Although US Airways Group Inc. swung to a first-quarter loss because of spiraling jet fuel prices, the region's dominant airline said yesterday that it made great performance strides in two areas of customer complaints: on-time flights and lost baggage in Philadelphia.

Although US Airways Group Inc. swung to a first-quarter loss because of spiraling jet fuel prices, the region's dominant airline said yesterday that it made great performance strides in two areas of customer complaints: on-time flights and lost baggage in Philadelphia.

"We've made huge operational progress in Philadelphia," US Airways president Scott Kirby told analysts in a conference call. Kirby credited a new headquarters management team in Philadelphia, employees, and "great cooperation" with Mayor Nutter's office and the city-run aviation department.

Kirby said on-time arrivals at Philadelphia International Airport improved by 16 percentage points in the quarter ended March 31 compared with a year ago. "Our on-time departures improved 23 points year over year, and our mishandled-baggage ratio declined by 30 percent," he said.

Kirby said operationally the airline had its "best quarter since the merger" with America West in 2005, with "top on-time performance" among major airlines "across the industry."

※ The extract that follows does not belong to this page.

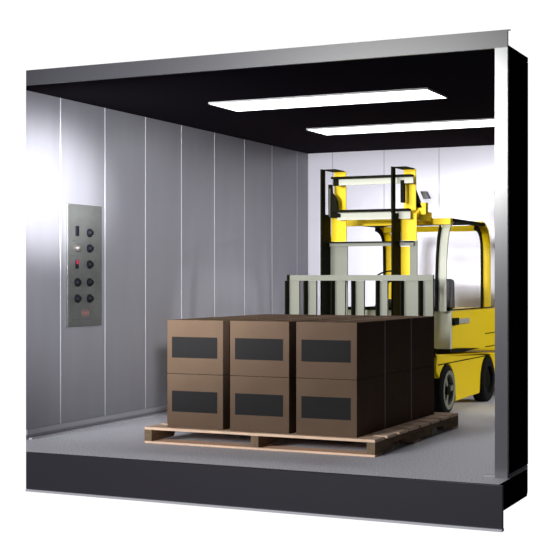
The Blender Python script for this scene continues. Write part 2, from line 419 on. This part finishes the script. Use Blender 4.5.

"For the quarter, US Airways had on-time performance of over 73 percent, about 16 points higher than the same time in 2007," said chief executive officer Doug Parker. That's 7 or 8 points higher than the industry average, he said.

The Tempe, Ariz.-based carrier, whose principal international hub is Philadelphia, said international service will account for about 20 percent of operations this year, 23 percent next year, 26 percent in 2010, and 29 percent in 2011.

"Much of that growth is occurring in Philadelphia," Kirby said, noting the airline is "making progress" in getting additional gates at the Philadelphia airport.

US Airways said it lost $236 million for the quarter, or $2.56 a share, compared with a profit of $55 million, or 70 cents a share, a year earlier. Revenue rose to $2.84 billion from $2.73 billion a year ago.

Excluding $3 million in special items, the net loss was $239 million, or $2.60 a share. Analysts on average polled by Thomson Reuters expected a loss of $2.64 a share on revenue of $2.84 billion. Earnings estimates typically exclude onetime items.

"Oil is causing significant financial turmoil and the need for action in our industry," said Parker.

If fuel prices had stayed about the same as last year's first quarter, fuel costs would have been $260 million lower.

US Airways said it is taking steps to boost revenue and cut costs by trimming capacity (the number of seats for sale), raising some fares, and reducing capital expenditures by $75 million this year.

The airline has started charging passengers who check a second bag, and for aisle and window seats near the front of the coach cabin.

It also has increased some fares to counter rising fuel costs. For example, on flights of less than 500 miles, the airline is no longer offering non-sale one-way fares that are less than $69.

Shares closed up 81 cents, or 12.9 percent, to $7.06 on the New York Stock Exchange.